The female border guard has vowed to get them back by any means possible even sending a search party into occupied Donetsk where they had been held.

But she understands the Russians have now employed the highly skilled sniffer dogs to work for them against Ukraine – making her mission to save them all the more daunting.

‘I miss them so much,’ Mrs Panina told the Mail from Western Ukraine, where she is working as a dog instructor.

Released: Alina Panina, who was let go in a prisoner exchange after five months in the invaders’ most notorious jail, with her new dog Chelsea

‘They were so clever and affectionate – they understood us just by looking at us. It must be possible to find the people who have taken them.

‘I am just ready to buy the dogs back for whatever money they want. Because these dogs, they saved my life more than once during the war.’

Mrs Panina is also desperately trying to get information about her husband, Illya, who she has not heard from since he was captured two weeks before her in Mariupol.

She had been in the city’s port checking cargo for contraband with Sonja, three, and Jessie, four, when Russia invaded.

She was ordered to join defensive forces in the city’s steelworks, and was part of the last stand at Azovstal where she finally surrendered on May 17.

The border guard was then taken to Olenivka prison in Donetsk where her dogs were immediately taken from her.

Mrs Panina said: ‘They didn’t even let me say goodbye.
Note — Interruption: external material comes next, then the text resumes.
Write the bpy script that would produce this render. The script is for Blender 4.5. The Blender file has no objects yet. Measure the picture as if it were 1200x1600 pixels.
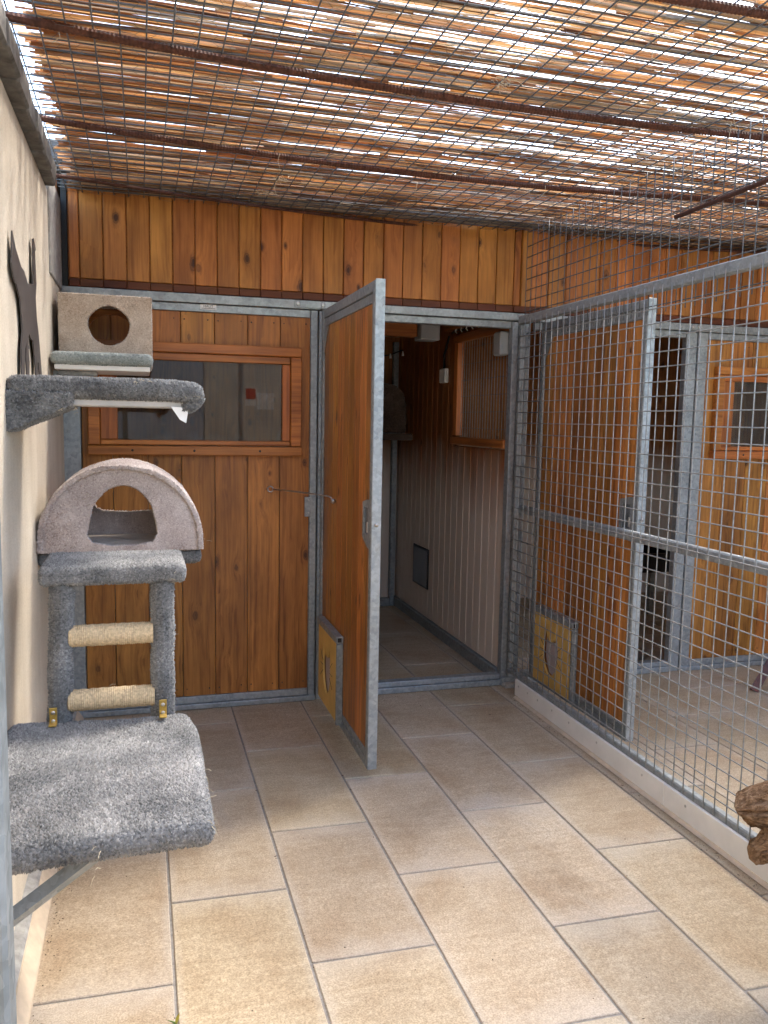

They just took them by the lead and walked them away. They were barking but there was nothing I could do.’

She could hear her dogs pining for her from the other side of the detainment centre but that was the last she saw of them before she was freed last October.

Her spaniels, Sonja and Jessie, are being held behind enemy lines by Russian forces

The female border guard has vowed to get them back by any means possible even sending a search party into occupied Donetsk where they had been held

Immediately on her release alongside 107 fellow female Ukrainian prisoners of war she sent a rescue party of brave volunteers to try and get her pets from Olenivka.

She said: ‘They went back to Olenivka – where I had been held together with the dogs.

‘They asked and were told that the dogs were no longer there. After I was exchanged, the dogs were given away straightaway to Russian dog handlers.

‘Ukrainian sniffer dogs are very smart, very well trained – Russians don’t have dogs like that. So they took our dogs away.’ She has also desperately pushed the Russians for information for information on her husband – but has been stonewalled.

‘There is no information about my husband. They give me nothing. I miss him so much – I drew all my strength from his support.’